Allowing your dog to roam free on its own in some enclosed private area, considering there are no hazards like deep pits your dog could fall into, etc. would of course be better than keeping it indoors all the time. Dog for example wouldn't rely on your presence to be able to take care of it's physiological needs.

On the other hand, walking a dog is not just about its physiological drives: mainly it's about exploring, interacting with novelty and fulfilling cognitive needs. Dogs are intelligent and their minds are complex enough that, sooner or later, any enclosed area would ultimately prove to be relatively dull and uninteresting compared to all these unfamilar and exciting temptations existing on the other side of the fence. It could lead to development of anxiety and wide range of mental issues.

Also, please consider that dogs are social animals. Letting them loose in an isolated woodland would provide them space and fresh air, but probably close to no interaction with other dogs and people - generally almost no social stimuli compared to "manually" walking it in public, outside of your belongings. What is more, if you have a healthy relationship with your dog, it sees you as the leader of the pack - and for this reason feels safer, more secure, and I guess just more cheerful while walking around with your companion because it feels like it is sharing its cognitive experience with you which is a powerful and positive social stimulus.
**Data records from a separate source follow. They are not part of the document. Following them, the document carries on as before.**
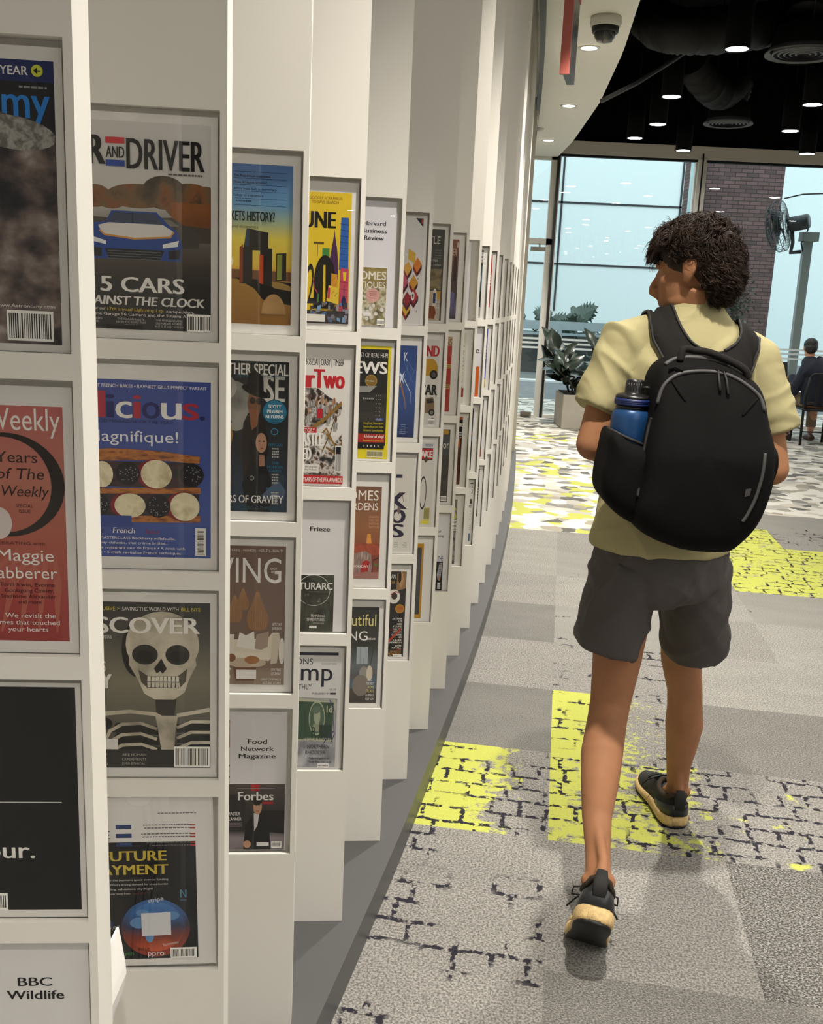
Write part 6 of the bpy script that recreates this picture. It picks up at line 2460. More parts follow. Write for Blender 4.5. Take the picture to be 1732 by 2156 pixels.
# ---- panel 8
KX = 0.17
s = Sheet(202, 272, margin=(20, 10))
s.poly([(0, 0), (202, 0), (202, 272), (0, 272)], ramp_mat('print brown rooms', [(0.01, '#2c2220'), (0.05, '#5f5a78'), (0.08, '#3a2624'), (0.16, '#4a3733'), (0.2, '#6b4436'), (0.28, '#7a4a36')], 2, nscale=14, namp=0.05))
s.text('TRAVELLER', 160, 218, 24, '#c9b7aa', w=400)
s.oval(176, 254, 16, 10, '#c9b7aa')
s.rect(110, 130, 170, 214, '#3a2a26')
s.poly([(40, 40), (150, 40), (160, 90), (60, 96)], '#5f5d86')
s.rect(20, 40, 76, 62, '#d5d0cc')
place(s, 7, 0, 'magazine_cover', 'brown and violet interior cover, eighth panel top pocket', 'magazine')
s = Sheet(196, 268, margin=(26, 12))
s.rect(0, 0, 196, 268, '#a3382c')
s.rect(0, 236, 196, 268, '#b59a78')
s.text('NS', 186, 238, 24, '#4a4640', w=120, b=0.0)
for q_ in range(16):
    s.oval(rngc.uniform(30, 180), rngc.uniform(10, 225), 6, 7, rngc.choice(['#8a2c24', '#c2564a', '#5d6064']))
for z_ in (156, 84):
    s.rect(20, z_, 190, z_ + 14, '#b8a25a')
    s.lines(180, z_ + 8, 2, 6, 3, 130, '#5a3a1c')
place(s, 7, 1, 'magazine_cover', 'red cover with pale bands and small drops, eighth panel second pocket', 'magazine')
s = Sheet(200, 270, margin=(16, 10))
s.rect(0, 0, 200, 270, photo_mat('print dark hillside', ['#26221c', '#363027', '#45423a'], 10, 5, (1, 1, 3)))
s.rect(60, 252, 170, 268, '#b08a2a')
s.poly([(0, 172), (200, 176), (200, 250), (0, 250)], '#4a4c50')
s.text('Outdoor', 188, 200, 30, '#cfcdc9', w=520)
s.barcode(60, 4, 186, 22)
place(s, 7, 2, 'magazine_cover', 'dark grey brown landscape cover with a small orange tab, eighth panel third pocket', 'magazine')
s = Sheet(210, 297, 0.6, '#dad9dd', (210, 297), (0, 0), k=1)
s.text('cal', 178, 226, 10, BK, b=0.01)
s.text('ping', 190, 209, 10, BK, b=0.01)
place(s, 7, 3, 'title_sheet', 'white sheet with two words over a dark magazine, eighth panel bottom pocket', 'paper sheet', dy=0.0130)
s = Sheet(186, 136, 1.6, page=(186, 136), margin=(0, 0))
s.rect(0, 0, 186, 136, '#1f2229')
s.rect(0, 112, 186, 136, '#cfd0d6')
s.text('THE', 180, 114, 20, '#27427e', w=110)
s.poly([(60, 60), (110, 106), (170, 108), (150, 50), (90, 40)], '#a9a6ae')
s.lines(150, 100, 8, 7, 3, 60, '#55535a')
s.oval(118, 46, 20, 10, '#a8765a')
s.barcode(86, 6, 150, 30)
place(s, 7, 3, 'magazine', 'dark magazine with a pale top band, low in eighth panel bottom pocket', 'magazine', dx=0.022, dy=0.0112, dz=0.008)

# ---- panels 9 onwards, seen at a narrow angle
KX = 0.13
s = Sheet(210, 297, 0.6, '#d9d8de', (210, 297), (0, 0), k=1)
place(s, 8, 0, 'title_sheet', 'blank looking white sheet behind a blue magazine, ninth panel top pocket', 'paper sheet', dx=0.03, dy=0.0130)
s = Sheet(176, 140, 1.6, page=(176, 140), margin=(0, 0))
s.rect(0, 0, 176, 140, '#1f4a94')
s.text("Men's", 170, 104, 24, '#dfe3ea', w=150, b=0.012)
s.rect(60, 90, 174, 98, '#a3304a')
s.lines(166, 84, 3, 7, 3, 90, '#c9cf8a')
s.lines(150, 30, 3, 9, 5, 60, '#9db6dd')
s.barcode(60, 4, 160, 22)
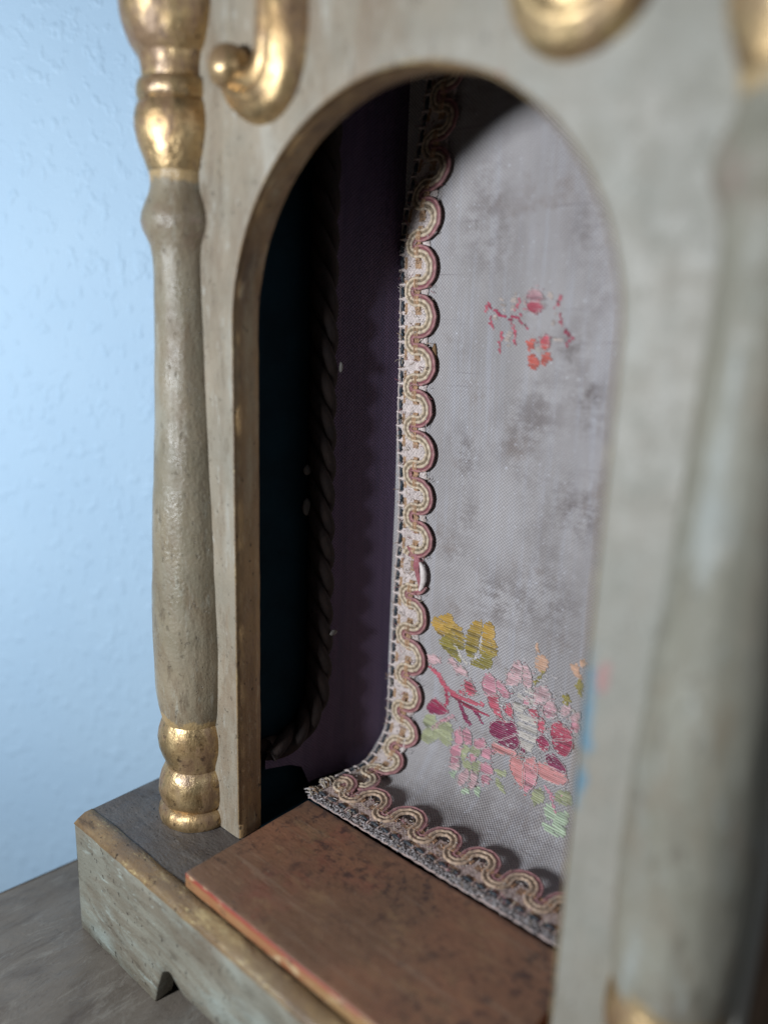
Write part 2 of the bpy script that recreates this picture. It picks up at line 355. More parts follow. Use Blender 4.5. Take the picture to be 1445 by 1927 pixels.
# thin gilt line worn along the arris of the opening is part of the board's paint edge
mb = MB(); pts = [(x + (-.002 if z <= HS and x < .5 else .002 if z <= HS else (x - .5) * .004), -.0006, z) for x, z in arch if True]
mb.tube(pts[2:-2], .0026, 5, cap=False); mb.build('gilt_edge_line', M_['strip'], shr)

# turned columns
RINGS = [
 ('base_ring', 'gold', [(-.002, .108), (.004, .113), (.018, .1165), (.034, .113), (.046, .104), (.050, .097)]),
 ('gilded_bead', 'gold', [(.046, .090), (.052, .100), (.066, .1095), (.09, .1135), (.118, .1115), (.145, .104), (.165, .093), (.174, .087)]),
 ('gilded_bead', 'gold', [(.170, .085), (.180, .089), (.196, .092), (.212, .099), (.235, .107), (.262, .110), (.288, .1065), (.310, .099), (.322, .094)]),
 ('shaft', 'shaft', [(.316, .090), (.326, .097), (.345, .101), (.37, .106), (.41, .110), (.50, .1115), (.575, .111), (.73, .108), (.895, .101), (1.05, .0925), (1.23, .084), (1.41, .0775), (1.56, .0745), (1.60, .0745), (1.632, .079), (1.65, .088), (1.668, .0985), (1.688, .103), (1.710, .100), (1.735, .088), (1.755, .0775), (1.775, .0745), (1.795, .0755), (1.803, .078)]),
 ('gilded_bulb', 'gold', [(1.798, .074), (1.806, .080), (1.815, .083), (1.83, .0865), (1.85, .0955), (1.875, .1035), (1.90, .107), (1.925, .107), (1.948, .102), (1.960, .094), (1.963, .090)]),
 ('gilded_ring', 'gold', [(1.960, .088), (1.964, .096), (1.975, .0995), (1.992, .100), (2.006, .096), (2.010, .088)]),
 ('gilded_collar', 'gold', [(2.006, .084), (2.014, .0855), (2.035, .0855), (2.048, .088), (2.056, .093), (2.062, .092)]),
 ('gilded_bulb', 'gold', [(2.058, .088), (2.068, .098), (2.085, .111), (2.11, .122), (2.15, .131), (2.20, .135), (2.26, .130), (2.32, .115), (2.36, .095), (2.38, .085)]),
]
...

In essence I would say that it's really convenient and also beneficial if you owned some land or otherwise had some safely enclosed outdoor backyard that your dog could use - and (excluding any potential legal concerns I could have missed) in that sense I'd say yes, a dog could somewhat walk itself but only if we consider walking a dog as an euphenism for letting it go to the toilet. But that would never be the true substitute of "manually" walking your dog.